Ripenso ad una mattina di un 28 dicembre di tanti anni fa: un gruppo di insegnanti a discutere di Gaber nel cucinino di una scuola secondaria con Laura, una collega con cui, purtroppo, non posso più vedere Io, noi e Gaber, il coinvolgente documentario di Riccardo Milani dedicato al "Signor G.".
Un ricordo personale che condivido perché mi sembra dare un esempio di vita concreta per la tesi di fondo del film di Milani: Gaber ispirava senso di comunità, tanto tra gli artisti con cui lavorava quanto nel pubblico che queste collaborazioni miravano a raggiungere. L’altra dimensione importante che emerge da Io, noi e Gaber è la capacità dell’artista di mettersi in gioco e porsi delle domande sul prezzo del successo in rapporto alle aspirazioni personali. “La libertà è partecipazione”, come recita la canzone che alla fine scegliemmo per il progetto.
Io, noi e Gaber alterna i ricchi materiali d’archivio che includono programmi televisivi, interviste e spettacoli teatrali dell’artista milanese alle numerose testimonianze di chi lo ha conosciuto direttamente o ne è stato semplicemente ispirato. Ci sono i famigliari, come la figlia e il nipote, oltre ad una perturbante Ombretta Colli che dà voce alla mancanza con il suo silenzio; ci sono i politici come Bersani e Capanna, appartenenti a quella sinistra con cui Gaber ha sempre intrattenuto un dialogo pur “incazzandosi” molto di più che con la destra, e ci sono, ovviamente, gli artisti da Morandi a Fossati, da Serra a Fazio per arrivare a Sandro Luporini, il paroliere che aiutò Gaber a intraprendere una nuova direzione artistica negli anni 70, lasciando la televisione e approdando al teatro canzone.
Come per i materiali d’archivio, anche per le testimonianze la tipologia è la più varia con sovrapposizioni tra l’intimo e il pubblico, l’artistico e il politico che rendono bene la complessità di Gaber, anche se la sfilata di personalità risulta un po’ troppo lunga e una maggiore sintesi di questa componente non avrebbe tolto complessità al documentario.
Milani sceglie, quindi, un approccio classico e molto tradizionale per raccontare un artista anti-conformista, una scelta che sembra una contraddizione in termini.

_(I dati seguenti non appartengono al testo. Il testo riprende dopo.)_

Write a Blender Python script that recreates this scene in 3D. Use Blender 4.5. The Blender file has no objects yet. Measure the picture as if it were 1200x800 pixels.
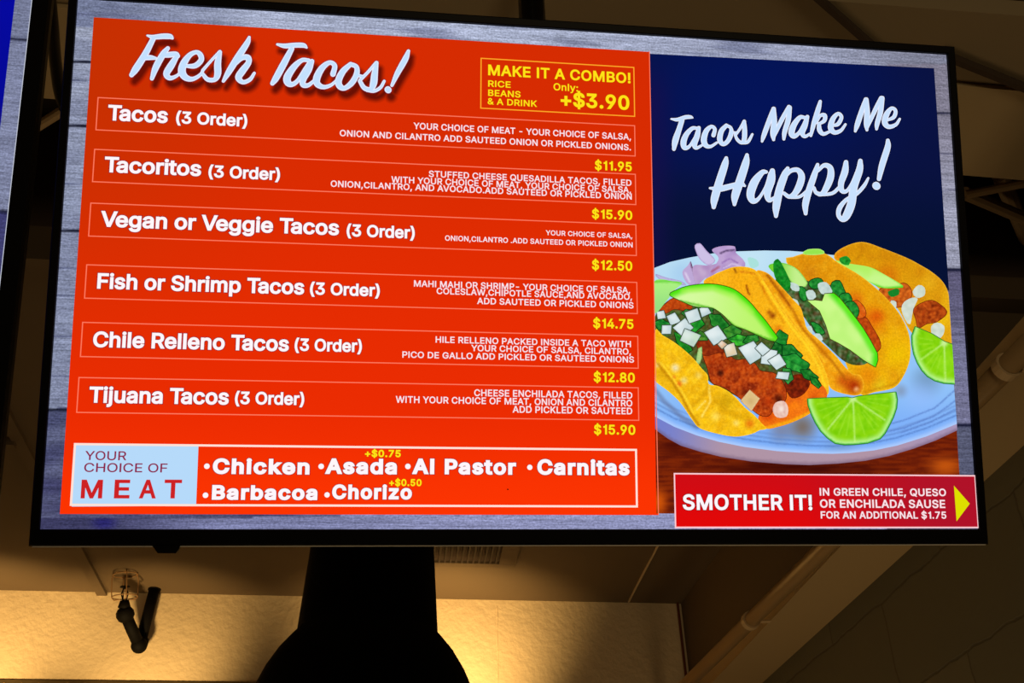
import bpy, bmesh, math, random
import numpy as np
from mathutils import Vector, Matrix, noise
from mathutils.geometry import delaunay_2d_cdt

C = bpy.context.scene.collection
SC = bpy.context.scene

# ------------------------------------------------------------------ camera
FPX = 1250.0                      # focal length in pixels of the 1200 x 800 frame
EYE = Vector((0.0, 0.0, 1.6))
PITCH, YAW, ROLL = math.radians(35), math.radians(7), math.radians(1.5)
_f = Vector((math.sin(YAW)*math.cos(PITCH), math.cos(YAW)*math.cos(PITCH), math.sin(PITCH)))
_r0 = Vector((math.cos(YAW), -math.sin(YAW), 0)); _d0 = _f.cross(_r0)
_r = _r0*math.cos(ROLL) + _d0*math.sin(ROLL); _d = _d0*math.cos(ROLL) - _r0*math.sin(ROLL)
CAM = Matrix((_r, _d, _f)).transposed()          # columns: right, down, forward
cd = bpy.data.cameras.new('camera'); cam = bpy.data.objects.new('camera', cd); C.objects.link(cam)
cd.sensor_width = 36.0; cd.lens = 36.0*FPX/1200.0; cd.clip_start = 0.02; cd.clip_end = 50
cam.matrix_world = Matrix.Translation(EYE) @ Matrix((_r, -_d, -_f)).transposed().to_4x4()
SC.camera = cam

# ------------------------------------------------------------------ view, world, lights
SC.view_settings.view_transform = 'Standard'; SC.view_settings.look = 'None'
SC.view_settings.exposure = 0.0; SC.view_settings.gamma = 1.0
SC.view_settings.use_curve_mapping = False
w = bpy.data.worlds.new('world'); SC.world = w; w.use_nodes = True
w.node_tree.nodes['Background'].inputs[0].default_value = (1.0, 0.72, 0.36, 1)
w.node_tree.nodes['Background'].inputs[1].default_value = 0.006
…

Il punto di forza di Io, noi e Gaber sta, tuttavia, nella selezione dei materiali d’archivio, capaci di raccontare i diversi momenti della biografia artistica e culturale di Gaber. Un primo importante nucleo è formato dalle immagini che illustrano le nuove modalità del cantante di intendere lo spettacolo televisivo e, al tempo stesso, evidenziano il rapporto controverso di Gaber con la televisione e la sua aspirazione verso una diversa modalità artistica.
“La televisione è violenta per tutti”, dichiara il Signor G. in un'intervista successiva ai successi televisivi, “per chi la fa e per chi la guarda”. Anche all’interno di format televisivi pensati per le masse, Gaber riesce a far passare i suoi messaggi a favore della libertà artistica e contro la censura: “In Italia c’è una grande libertà . . . di cantare”, dirà in uno sketch. Negli anni 60 dimostra di avere “la forza contrattuale” di portare in prima serata RAI, insieme a Jannacci, la canzone anarchica Addio Lugano bella.
Un secondo nucleo significativo ruota, invece, intorno alla successiva carriera di Gaber, caratterizzata dalla collaborazione con Sandro Luporini e dall’abbandono degli schermi televisivi in favore dei palcoscenici teatrali. Forse ancora più interessanti del paragone con il “Pasolini corsaro” azzardato dallo stesso Luporini, sono le osservazioni sul rapporto tra corpo e linguaggio in questa seconda fase artistica in cui gli spettacoli diventano contemporaneamente una sfida fisica e ideologica, evidenziando, ancora una volta, la modernità del cantante milanese.